Rural demand picks up
Rural demand has also picked up substantially as farm incomes have moved up during the fiscal. Research reports put out by broking houses indicate that FMCG companies would continue on their profitable path. Hindustan Lever Ltd's (HLL) first quarter profit after tax was below the market's expectation. The company reported a 13.63 per cent increase in profit after tax before exceptional item at Rs 293.98 crore. Price hikes in some of its products and sustained cost efficiencies helped HLL to grow the gross margin. HLL sustained its profit growth but expressed worries about input cost pressure. "There is clear indication that rural demand has gone up. With regard to HLL there is confidence of volume growth. There is also evidence that despite increase in input cost pressure, companies such as Marico and Dabur have been able to improve operating margins.

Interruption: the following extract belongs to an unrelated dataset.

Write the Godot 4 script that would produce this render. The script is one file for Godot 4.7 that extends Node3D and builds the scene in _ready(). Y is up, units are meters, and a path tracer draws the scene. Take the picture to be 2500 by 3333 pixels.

This is largely due to better efficiencies and economies of scale," Mr. Jay Prakash Sinha, Head of Research, Kotak Securities said. Shares of HLL have been range bound in the last one month and ended at Rs 279.30 down Rs 2.95 in Wednesday's trade. Colgate Palmolive's full year net profit grew by 21 per cent to Rs 137 crore and net sales increased 17 per cent to Rs 1,124.2 crore. Cost management and improving efficiencies helped it turn in good earnings number. Colgate's recent three launches have garnered market share of close to 10 per cent, analysts said.
Good growth demand
Reiterating that growth demand has been good across all categories, analysts maintain that companies have been able to pass on input cost pressure to consumers in the form of higher prices. "However a company cannot take on too many price increases, thereby creating room for new players to come in," an analyst with a leading domestic brokerage said. Concern has also been expressed over how much of the volume growth will be translated into profits. Marico Ltd's profit after tax for 2005/2006 grew by 23.85 per cent to Rs 86.88 crore and revenues increased by 13.76 per cent to Rs 1,147.48 crore. A senior official of the company said Marico has grown in every business it is in.